I don't like mechanics that are detached from the actions they're meant to represent. The more detached they are, the less I like them. I have yet, however, to find a sufficiently representational way to deal with computers. Modern games have this problem all the time. I don't like Shadowrun because I don't like their approach. I don't like giving the players some dice and saying "Check your programming skill," because anything that relies too much on simple skill rolls feels like a cop-out. I'm from the world of AD&D and before, where your character's skills were a supplemental set of things that generally gave you new binary abilities. It was rarely important to test whether or not you succeeded at cobbling, for instance. You merely said "I go make some shoes for x hours."
The question, then, is how to model computer use. Generally, it is done by aggregating a number of computer-related skills. "Computer use" itself covers generic usage.
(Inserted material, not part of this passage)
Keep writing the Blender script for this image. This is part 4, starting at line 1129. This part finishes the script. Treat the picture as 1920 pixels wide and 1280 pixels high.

There's also sometimes "programming" as well as a few extra skills that govern the different aspects of using a computer. I've never noticed computer science as a skill in any system.
Being able to produce programs of your own is a powerful ability. There should be, one would think, a process of setting how difficult the program should be to create, checking a chart for the required time and debugging, and then the accumulation of successes with the skill check over time. Perhaps a period of five hours is the correct method, with one skill check accruable per hour. Each level of complexity of the program can then take 1d6 successes. So far, so good. This makes a ramping system whereby longer programs will, on average, take longer to create.
But that can't be all. We also need to know how programs work. What effects they have on the game. Are they simply tools, required to complete tasks? Are they something more? Bonuses to certain rolls?
These are questions I find myself asking, running a GURPS game set in the future. If there are answers, I'd be glad to hear 'em. Else I will look through the great archives of the internet and try my own computer use check.